Like nuclear fusion, FERC has had PHS many proposals sitting for decades, and will likely continue that way. Not one of them is a serious commercial prospect. No major PHS projects have been built in the US for several decades.
Thanks for reading. “Breakthroughs” can be financial, not just technological: “One cost projection concluded that pumped hydro storage with more favorable financing is cost-competitive with lithium-ion battery storage. Copenhagen Infrastructure Partners appears to back that assessment, given the firm’s equity investment last summer in a 400 MW pumped hydro storage project in Montana.”
More recently, I have noticed that some PHS sites in the U.S. pipeline are in states not identified by the Australian researchers as having any potential.
Molten salt isn’t the only heat storage medium that can be used. At least one company uses graphite to store heat at about twice the temperature that is practical with molten salt.
MIT scientists have created a novel conceptual design called Sun in a Box, that heats silicon to four times the temperature of molten salts. 4,000 F versus 1,000 F. The design was for a graphite container for the hot silicon. They weren’t sure if it would hold up to such high temperatures, but their prototype showed that the container actually got stronger.
If these storage options are only 50% efficient at storing (electricity) then almost twice the solar and wind will be needed, compared to batteries. In that sense, pumped hydro would be best since it is not wasting energy in a thermal process. Of course, if the generation is already thermal, like concentrated solar thermal or molten salt nuclear, then the thermal storage is the most efficient extension.
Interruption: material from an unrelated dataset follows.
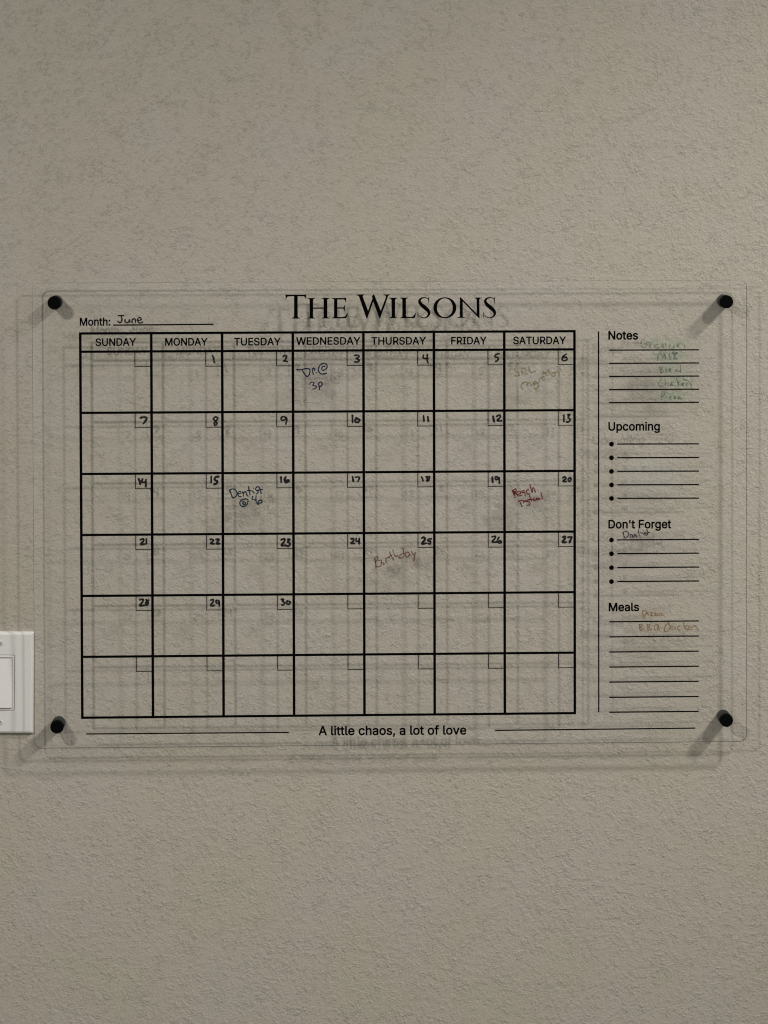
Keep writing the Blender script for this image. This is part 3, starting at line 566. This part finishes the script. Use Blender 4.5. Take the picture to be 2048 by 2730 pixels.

The turbines commonly used for energy recovery are heat-based machines; meaning that the exhaust is cooler than the (expansion-rotor) intake. Simply, the loss of temperature corresponds to the ‘loss’ of heat (energy) converted into (shaft) mechanical energy.
It is (disappointingly) surprising how little ‘would-be’ practitioners of energy recovery understand about the working of the actual turbo-machines which they, glibly, propose using.
Storing ‘cold’ for example is based on use of ambient heat to generate prodigious quantities of gas by converting cryogenically densified gas material.
The resulting gas, however, contains little heat that can be extracted by thermal turbines.
Presumably, it is a common notion that turbines are driven by the speed of air flow (as by a ‘pin-wheel’); but this is a basic misconception. In a closed system like a turbine-generator, mass must flow out as fast as it flows in.
Flow speed (ie, kinetic energy) cannot be decreased inside the machine w/o continuous (and disastrous) pressure-building!
Kinetic energy cannot be extracted (as it is by a pin-wheel).
For this reason, most conceptual compressed air energy storage architectures employ fuel burning to add the needed heat (back into cooled compressed air). Thus, all the recovered energy derives from the heat injected by fuel.
Bottom line: Energy storage in such systems requires heat storage for energy recovery. Heat storage and recovery, taken together, is difficult; but possible to do.
PHS in contrast, is based on the use of gravity, not heat. Energy storage and recovery by use of gravity (ie, weight) is easier to do; hence the noteworthy existing widespread deployments.
(You might leak the heat-concept foundational basis for gas turbines.)
Henry
The number of phs proposals in the FERC queue is not representative of anything because most of them are poorly conceived and nonviable. The cited Arizona projects are facing huge opposition. That said, there are gigawatts of excellent phs projects in development in the US, and market drivers absent since the original era of phs development here are emerging. Thus, expect to see a number of large projects built here in the coming decade.